- Task instructions
Extract exactly the run of lines starting at the line that holds "Recreate this scene" and ending at the line that holds "return (267 +", both included.

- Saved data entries

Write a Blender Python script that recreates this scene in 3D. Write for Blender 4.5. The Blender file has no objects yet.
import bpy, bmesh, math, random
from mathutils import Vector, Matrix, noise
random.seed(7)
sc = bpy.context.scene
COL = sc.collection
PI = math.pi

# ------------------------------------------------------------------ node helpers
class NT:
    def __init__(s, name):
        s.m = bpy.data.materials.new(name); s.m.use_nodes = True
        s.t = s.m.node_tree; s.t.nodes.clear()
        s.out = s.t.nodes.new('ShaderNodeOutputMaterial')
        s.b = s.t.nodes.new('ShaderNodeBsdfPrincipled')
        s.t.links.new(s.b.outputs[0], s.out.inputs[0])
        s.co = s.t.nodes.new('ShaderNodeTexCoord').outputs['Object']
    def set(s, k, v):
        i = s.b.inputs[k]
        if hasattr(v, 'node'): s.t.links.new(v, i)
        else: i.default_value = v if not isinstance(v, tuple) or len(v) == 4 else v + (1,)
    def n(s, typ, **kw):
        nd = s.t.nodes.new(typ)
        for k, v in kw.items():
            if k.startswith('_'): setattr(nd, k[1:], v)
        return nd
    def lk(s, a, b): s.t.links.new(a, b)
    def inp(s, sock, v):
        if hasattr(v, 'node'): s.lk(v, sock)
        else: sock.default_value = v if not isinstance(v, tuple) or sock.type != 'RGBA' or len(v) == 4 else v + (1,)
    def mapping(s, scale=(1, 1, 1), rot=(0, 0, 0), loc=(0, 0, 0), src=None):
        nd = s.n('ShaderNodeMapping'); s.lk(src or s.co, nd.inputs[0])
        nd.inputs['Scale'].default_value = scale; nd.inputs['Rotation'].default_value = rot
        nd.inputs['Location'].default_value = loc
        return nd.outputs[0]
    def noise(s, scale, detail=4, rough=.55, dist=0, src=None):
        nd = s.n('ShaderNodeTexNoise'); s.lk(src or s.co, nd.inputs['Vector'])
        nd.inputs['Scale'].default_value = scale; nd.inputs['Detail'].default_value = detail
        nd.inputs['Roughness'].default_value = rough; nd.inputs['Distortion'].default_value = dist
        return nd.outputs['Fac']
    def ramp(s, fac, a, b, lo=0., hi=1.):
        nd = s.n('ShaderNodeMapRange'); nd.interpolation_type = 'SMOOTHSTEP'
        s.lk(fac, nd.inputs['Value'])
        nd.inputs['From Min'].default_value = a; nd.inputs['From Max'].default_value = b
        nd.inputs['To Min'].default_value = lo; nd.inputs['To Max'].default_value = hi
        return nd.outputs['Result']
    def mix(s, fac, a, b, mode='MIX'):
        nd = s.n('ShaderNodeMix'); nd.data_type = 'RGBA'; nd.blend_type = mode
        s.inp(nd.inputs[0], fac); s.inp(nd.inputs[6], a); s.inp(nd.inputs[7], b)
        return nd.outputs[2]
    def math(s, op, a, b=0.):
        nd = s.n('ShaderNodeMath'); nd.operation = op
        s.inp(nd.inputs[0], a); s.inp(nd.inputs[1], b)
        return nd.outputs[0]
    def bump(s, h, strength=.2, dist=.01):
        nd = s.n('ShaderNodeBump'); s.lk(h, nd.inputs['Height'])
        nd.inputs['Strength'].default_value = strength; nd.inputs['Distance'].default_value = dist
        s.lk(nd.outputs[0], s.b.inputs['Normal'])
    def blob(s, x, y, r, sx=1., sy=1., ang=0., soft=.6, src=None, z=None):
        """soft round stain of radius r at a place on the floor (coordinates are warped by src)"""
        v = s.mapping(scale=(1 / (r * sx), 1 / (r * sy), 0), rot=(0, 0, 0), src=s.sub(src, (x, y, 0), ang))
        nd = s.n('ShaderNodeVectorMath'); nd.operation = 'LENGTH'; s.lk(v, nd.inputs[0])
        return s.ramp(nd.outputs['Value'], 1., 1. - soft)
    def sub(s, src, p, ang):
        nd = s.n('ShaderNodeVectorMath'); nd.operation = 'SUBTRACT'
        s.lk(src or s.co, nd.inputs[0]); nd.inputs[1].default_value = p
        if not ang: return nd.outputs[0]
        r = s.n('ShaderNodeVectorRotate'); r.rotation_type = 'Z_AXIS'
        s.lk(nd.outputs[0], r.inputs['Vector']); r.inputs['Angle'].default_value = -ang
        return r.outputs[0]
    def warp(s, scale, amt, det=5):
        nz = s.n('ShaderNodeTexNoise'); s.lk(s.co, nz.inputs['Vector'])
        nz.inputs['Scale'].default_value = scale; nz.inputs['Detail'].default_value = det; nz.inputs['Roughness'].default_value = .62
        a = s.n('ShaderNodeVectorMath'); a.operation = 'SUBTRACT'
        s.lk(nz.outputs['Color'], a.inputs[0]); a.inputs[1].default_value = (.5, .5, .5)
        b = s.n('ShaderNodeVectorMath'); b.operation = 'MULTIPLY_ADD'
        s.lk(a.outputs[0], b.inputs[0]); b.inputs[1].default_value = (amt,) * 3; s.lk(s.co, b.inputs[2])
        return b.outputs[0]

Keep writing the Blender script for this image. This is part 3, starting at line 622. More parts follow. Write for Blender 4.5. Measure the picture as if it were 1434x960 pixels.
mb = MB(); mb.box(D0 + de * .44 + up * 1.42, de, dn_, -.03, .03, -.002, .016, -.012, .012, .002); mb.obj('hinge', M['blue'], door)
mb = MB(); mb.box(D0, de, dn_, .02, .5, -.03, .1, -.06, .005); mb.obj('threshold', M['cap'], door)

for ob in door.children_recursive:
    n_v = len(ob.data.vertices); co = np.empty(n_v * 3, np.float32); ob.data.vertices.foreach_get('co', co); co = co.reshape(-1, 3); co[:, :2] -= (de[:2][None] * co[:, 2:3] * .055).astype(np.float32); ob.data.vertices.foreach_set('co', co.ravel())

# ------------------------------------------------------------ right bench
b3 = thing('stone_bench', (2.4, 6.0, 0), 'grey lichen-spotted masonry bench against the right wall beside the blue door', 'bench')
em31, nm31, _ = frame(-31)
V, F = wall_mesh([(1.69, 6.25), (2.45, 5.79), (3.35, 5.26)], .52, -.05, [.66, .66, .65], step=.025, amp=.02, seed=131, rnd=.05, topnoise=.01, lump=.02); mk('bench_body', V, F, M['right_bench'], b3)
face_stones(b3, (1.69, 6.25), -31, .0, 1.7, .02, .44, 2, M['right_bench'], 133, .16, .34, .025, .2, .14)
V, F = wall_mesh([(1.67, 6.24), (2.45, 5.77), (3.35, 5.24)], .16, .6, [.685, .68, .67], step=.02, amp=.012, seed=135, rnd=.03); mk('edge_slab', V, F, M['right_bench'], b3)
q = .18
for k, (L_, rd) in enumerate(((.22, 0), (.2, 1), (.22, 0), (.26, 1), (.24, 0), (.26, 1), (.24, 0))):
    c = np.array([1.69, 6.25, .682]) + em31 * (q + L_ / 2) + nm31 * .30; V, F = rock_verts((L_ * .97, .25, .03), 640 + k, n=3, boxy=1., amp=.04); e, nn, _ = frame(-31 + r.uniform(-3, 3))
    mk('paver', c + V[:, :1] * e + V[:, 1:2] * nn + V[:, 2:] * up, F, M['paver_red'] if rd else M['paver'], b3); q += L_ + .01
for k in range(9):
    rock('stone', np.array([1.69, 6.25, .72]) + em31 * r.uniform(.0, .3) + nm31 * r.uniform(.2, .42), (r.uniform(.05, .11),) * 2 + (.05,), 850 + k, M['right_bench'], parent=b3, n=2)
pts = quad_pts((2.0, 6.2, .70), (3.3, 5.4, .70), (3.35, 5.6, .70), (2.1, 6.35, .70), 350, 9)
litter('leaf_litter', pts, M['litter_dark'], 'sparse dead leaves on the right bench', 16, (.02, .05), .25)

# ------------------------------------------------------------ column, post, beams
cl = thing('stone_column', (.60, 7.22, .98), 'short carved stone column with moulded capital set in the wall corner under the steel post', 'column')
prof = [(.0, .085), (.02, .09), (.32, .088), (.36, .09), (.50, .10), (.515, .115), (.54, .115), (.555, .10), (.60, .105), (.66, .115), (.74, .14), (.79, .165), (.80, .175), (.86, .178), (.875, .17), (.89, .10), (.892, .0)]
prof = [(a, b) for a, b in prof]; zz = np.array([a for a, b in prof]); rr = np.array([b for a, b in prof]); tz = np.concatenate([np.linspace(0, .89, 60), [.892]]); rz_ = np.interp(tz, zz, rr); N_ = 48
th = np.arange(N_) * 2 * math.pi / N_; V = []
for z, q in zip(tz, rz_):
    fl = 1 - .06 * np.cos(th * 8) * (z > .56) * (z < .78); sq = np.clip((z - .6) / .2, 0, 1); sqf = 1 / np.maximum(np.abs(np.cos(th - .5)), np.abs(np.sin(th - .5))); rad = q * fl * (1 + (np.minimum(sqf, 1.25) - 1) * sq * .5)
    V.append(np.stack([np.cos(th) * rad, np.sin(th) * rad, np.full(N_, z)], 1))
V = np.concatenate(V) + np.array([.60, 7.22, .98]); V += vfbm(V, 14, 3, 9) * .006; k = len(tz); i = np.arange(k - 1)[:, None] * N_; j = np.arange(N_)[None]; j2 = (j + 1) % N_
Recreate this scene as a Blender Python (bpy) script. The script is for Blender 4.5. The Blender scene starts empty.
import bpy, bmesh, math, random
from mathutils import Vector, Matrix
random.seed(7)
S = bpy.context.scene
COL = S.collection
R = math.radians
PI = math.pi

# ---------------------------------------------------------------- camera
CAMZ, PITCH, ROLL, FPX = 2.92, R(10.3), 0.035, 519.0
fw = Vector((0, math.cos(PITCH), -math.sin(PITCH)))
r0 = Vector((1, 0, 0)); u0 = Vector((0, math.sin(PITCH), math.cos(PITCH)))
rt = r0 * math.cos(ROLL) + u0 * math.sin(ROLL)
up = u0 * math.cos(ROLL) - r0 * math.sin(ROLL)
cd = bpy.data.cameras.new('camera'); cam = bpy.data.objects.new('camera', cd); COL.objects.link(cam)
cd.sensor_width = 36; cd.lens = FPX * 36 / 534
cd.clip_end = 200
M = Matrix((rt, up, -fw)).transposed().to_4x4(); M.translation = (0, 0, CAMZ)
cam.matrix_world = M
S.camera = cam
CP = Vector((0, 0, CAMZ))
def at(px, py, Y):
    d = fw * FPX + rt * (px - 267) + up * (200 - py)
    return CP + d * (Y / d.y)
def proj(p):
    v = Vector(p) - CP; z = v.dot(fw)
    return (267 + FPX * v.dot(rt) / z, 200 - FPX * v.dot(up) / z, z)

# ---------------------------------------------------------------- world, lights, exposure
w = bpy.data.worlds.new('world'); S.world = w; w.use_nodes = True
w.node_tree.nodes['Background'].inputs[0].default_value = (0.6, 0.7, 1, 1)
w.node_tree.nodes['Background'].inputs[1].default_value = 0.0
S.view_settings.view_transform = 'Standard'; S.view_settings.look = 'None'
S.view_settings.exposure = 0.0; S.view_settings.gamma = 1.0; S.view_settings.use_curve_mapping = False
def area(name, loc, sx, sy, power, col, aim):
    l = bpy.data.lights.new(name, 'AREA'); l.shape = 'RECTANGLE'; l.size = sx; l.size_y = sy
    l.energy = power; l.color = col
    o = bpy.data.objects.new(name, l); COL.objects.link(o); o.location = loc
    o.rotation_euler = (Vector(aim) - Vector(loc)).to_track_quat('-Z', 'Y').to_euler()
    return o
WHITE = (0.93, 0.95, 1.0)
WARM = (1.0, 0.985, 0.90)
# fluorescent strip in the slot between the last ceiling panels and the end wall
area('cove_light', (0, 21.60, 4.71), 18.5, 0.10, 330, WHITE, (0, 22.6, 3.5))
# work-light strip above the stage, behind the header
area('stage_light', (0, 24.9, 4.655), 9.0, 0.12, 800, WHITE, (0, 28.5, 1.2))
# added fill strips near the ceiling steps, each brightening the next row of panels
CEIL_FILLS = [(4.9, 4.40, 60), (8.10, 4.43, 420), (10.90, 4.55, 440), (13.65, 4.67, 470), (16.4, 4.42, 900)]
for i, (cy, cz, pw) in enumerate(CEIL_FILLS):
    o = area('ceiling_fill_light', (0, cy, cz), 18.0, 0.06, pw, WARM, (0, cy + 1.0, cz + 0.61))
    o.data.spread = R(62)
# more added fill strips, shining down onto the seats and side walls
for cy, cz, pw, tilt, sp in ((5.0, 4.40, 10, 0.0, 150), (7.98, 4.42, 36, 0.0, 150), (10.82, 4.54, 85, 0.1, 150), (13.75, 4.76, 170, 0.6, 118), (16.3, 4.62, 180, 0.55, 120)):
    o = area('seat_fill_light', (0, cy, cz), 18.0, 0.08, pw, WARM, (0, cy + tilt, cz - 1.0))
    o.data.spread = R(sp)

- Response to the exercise
Recreate this scene as a Blender Python (bpy) script. The script is for Blender 4.5. The Blender scene starts empty.
import bpy, bmesh, math, random
from mathutils import Vector, Matrix
random.seed(7)
S = bpy.context.scene
COL = S.collection
R = math.radians
PI = math.pi

# ---------------------------------------------------------------- camera
CAMZ, PITCH, ROLL, FPX = 2.92, R(10.3), 0.035, 519.0
fw = Vector((0, math.cos(PITCH), -math.sin(PITCH)))
r0 = Vector((1, 0, 0)); u0 = Vector((0, math.sin(PITCH), math.cos(PITCH)))
rt = r0 * math.cos(ROLL) + u0 * math.sin(ROLL)
up = u0 * math.cos(ROLL) - r0 * math.sin(ROLL)
cd = bpy.data.cameras.new('camera'); cam = bpy.data.objects.new('camera', cd); COL.objects.link(cam)
cd.sensor_width = 36; cd.lens = FPX * 36 / 534
cd.clip_end = 200
M = Matrix((rt, up, -fw)).transposed().to_4x4(); M.translation = (0, 0, CAMZ)
cam.matrix_world = M
S.camera = cam
CP = Vector((0, 0, CAMZ))
def at(px, py, Y):
    d = fw * FPX + rt * (px - 267) + up * (200 - py)
    return CP + d * (Y / d.y)
def proj(p):
    v = Vector(p) - CP; z = v.dot(fw)
    return (267 + FPX * v.dot(rt) / z, 200 - FPX * v.dot(up) / z, z)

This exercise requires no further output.